Wednesday, February 16th, 2011

Anyone who listens to the word but does not do what it says is like someone who looks at his face in a mirror and, after looking at himself, goes away and immediately forgets what he looks like. But whoever looks intently into the perfect law that gives freedom, and continues in it—not forgetting what they have heard, but doing it—they will be blessed in what they do.
James 1:23-25

Kudos to my younger brother (Darius) who blogged about verse, giving me fresh revelation.

Up until now, I have read verse 23 without looking beyond. Just reading verse 23-24, Paul’s exhortation to be doers sound almost like a command without a clue. It reads like, “If you listen and don’t do, you’re an idiot.”

But the true gems of this passage is found in the verses following.

“Whoever looks intently… not forgetting what they have heard… continues in it”
As Darius pointed out, the key is to be a hearer. A very persistent hearer. In a similar principle to Luke 6:45 (and Proverbs 4:23), our doing is an overflow of what we put in. The more we put in and keep putting in, more is stored inside and more will overflow! Our actions are no more than the spillover!

“into the perfect law that gives freedom”
The perfect law that gives freedom is none other than the law of Christ (2 Corinthians 3:17, Galatians 5:1).

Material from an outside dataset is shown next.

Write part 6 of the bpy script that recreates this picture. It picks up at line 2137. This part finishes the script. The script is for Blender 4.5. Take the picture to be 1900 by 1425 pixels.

As my father says, “Practice does not make perfect, but perfect practice make perfect”, by this he means that practicing the right thing is as important as practicing itself. In context, we need to be looking intently at the right thing – the freedom in Christ. We do what we hear not out of fear or obligation but out of freedom – because we can.

“they will be blessed in what they do”
Another way of saying it in the KJV is “shall be blessed in his deed”. Our doing is blessed when (because) it stems from an outflow of persistently soaking in his freedom.

It’s hard to do, but it certainly is not hard to persistently enjoy the freedom that is in Christ!